Msgr. Rossetti said that “when young married couples experience pain and struggle, they often assume something is wrong with their marriage. Many times the marriage is broken precipitously.” He expressed concern that “when people encounter roadblocks in their lives and work, they assume the worst. It is assumed if we are suffering then something is wrong.”
Having a theology of suffering “has helped us priests during our time of trial,” Msgr. Rossetti said; it aids the recognition “that suffering and happiness are not incompatible.” In fact, he added, “we cannot reach true human happiness and fulfillment without it. There is no resurrection without the cross.”

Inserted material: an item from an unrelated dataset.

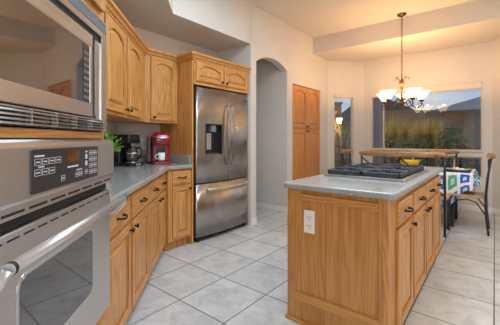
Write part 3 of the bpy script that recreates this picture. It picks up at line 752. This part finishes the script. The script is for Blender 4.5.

Msgr. Rossetti believes that “intuitively, wise people come to understand this. Older married couples realize that marriage at times involves hard work. They come to realize that the deeper levels of intimacy can only be achieved through such struggles.”
So it is “with any life,” he said. “The deeper levels of sanctity and joy can only be found by traversing the darkness.”
New Zealand’s Catholic bishops published a pastoral letter on suffering in 2010. “We know suffering cannot be totally eradicated. It is part of life,” the bishops commented. It was their conviction that “unable to avoid suffering, none of us should have to meet it alone.”
The bishops said that Mary, whose son died on the cross, “provides the perspective and the motivation for us to use difficulties, disappointments, loss and whatever negatively affects our lives to deepen our understanding of what life is about and to draw us closer to God and to one another.”
In his encyclical on hope, Pope Benedict said that while efforts can be undertaken “to limit suffering,” it is impossible to “eliminate it.” What, then, are people to do and think? The pope said:
“It is when we attempt to avoid suffering by withdrawing from anything that might involve hurt, when we try to spare ourselves the effort and pain of pursuing truth, love, and goodness that we drift into a life of emptiness in which there may be almost no pain, but the dark sensation of meaninglessness and abandonment is all the greater.
“It is not by sidestepping or fleeing from suffering that we are healed, but rather by our capacity for accepting it, maturing through it and finding meaning through union with Christ, who suffered with infinite love” (“Spe Salvi,” 37).